1. Towns and cities of the coast.
2. Capital or royal cities.
3. Other towns and remarkable places in the interior [19].
The towns and ports, on the Mediterranean, are of considerable interest, but our information is very scanty, except as far as relates to the praesidios of Spain, or the well-known and much frequented towns of Tetuan and Tangier.
Near the mouth of the Malwia (or fifteen miles distant), is the little town of Kalat-el-wad, with a castle in which the Governor resides. Whether the river is navigable up to this place, I have not been able to discover. The water-communication of the interior of North Africa is not worth the name. Zaffarinds or Jafarines, are three isles lying off the west of the river Mulweeah, at a short distance, or near its mouth. These belong to Spain, and have recently been additionally fortified, but why, or for what reason, is not so obvious. Opposite to them, there is said to be a small town, situate on the mainland. The Spaniards, in the utter feebleness and decadence of their power, have lately dubbed some one or other “Captain-general of the Spanish possessions, &c. in North Africa.”

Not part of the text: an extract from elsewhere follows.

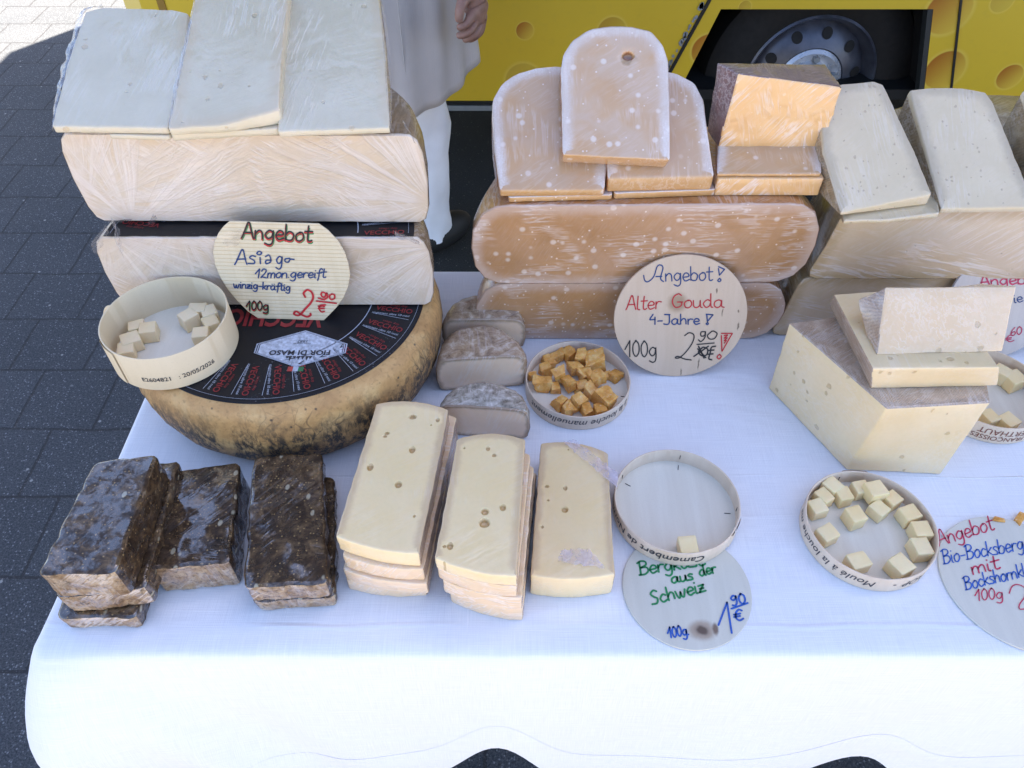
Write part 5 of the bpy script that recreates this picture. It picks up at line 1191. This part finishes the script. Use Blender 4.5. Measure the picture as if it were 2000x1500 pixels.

Melilla or Melilah is a very ancient city, founded by the Carthaginians, built near a cape called by the Romans, Rusadir (now Tres-Forcas) the name afterwards given to the city, and which it still retains in the form of Ras-ed-Dir, (Head of the mountain). This town is the capital of the province of Garet, and is said to contain 3,000 souls. It is situate amidst a vast tract of fine country, abounding in minerals, and most delicious honey, from which it is pretended the place receives its name.

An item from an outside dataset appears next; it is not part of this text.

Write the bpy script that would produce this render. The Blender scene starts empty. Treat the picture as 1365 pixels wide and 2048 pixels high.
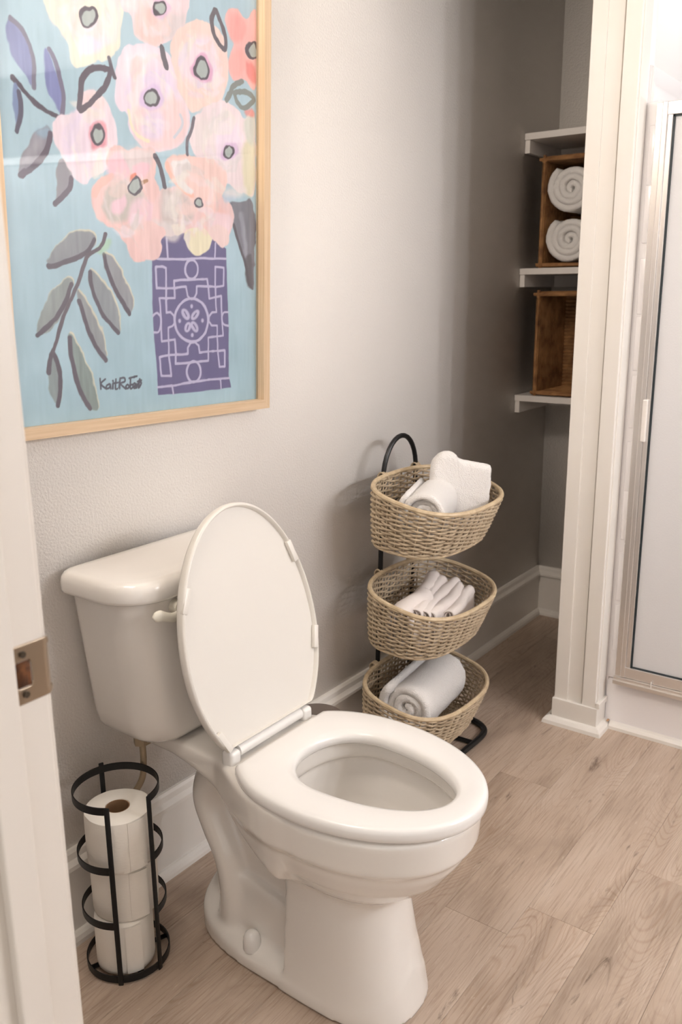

On an isle near, and joined to the mainland by a draw-bridge, is the Spanish praesidio, or convict-settlement called also Melilla, containing a population of 2,244 according to the Spanish, but Rabbi and Graeberg do not give it more than a thousand. At a short distance, towards the east, is an exceedingly spacious bay, of twenty-two miles in circumference, where, they say, a thousand ships of war could be anchored in perfect safety, and where the ancient galleys of Venice carried on a lucrative trade with Fez. Within the bay, three miles inland, are the ruins of the ancient city of Eazaza, once a celebrated place.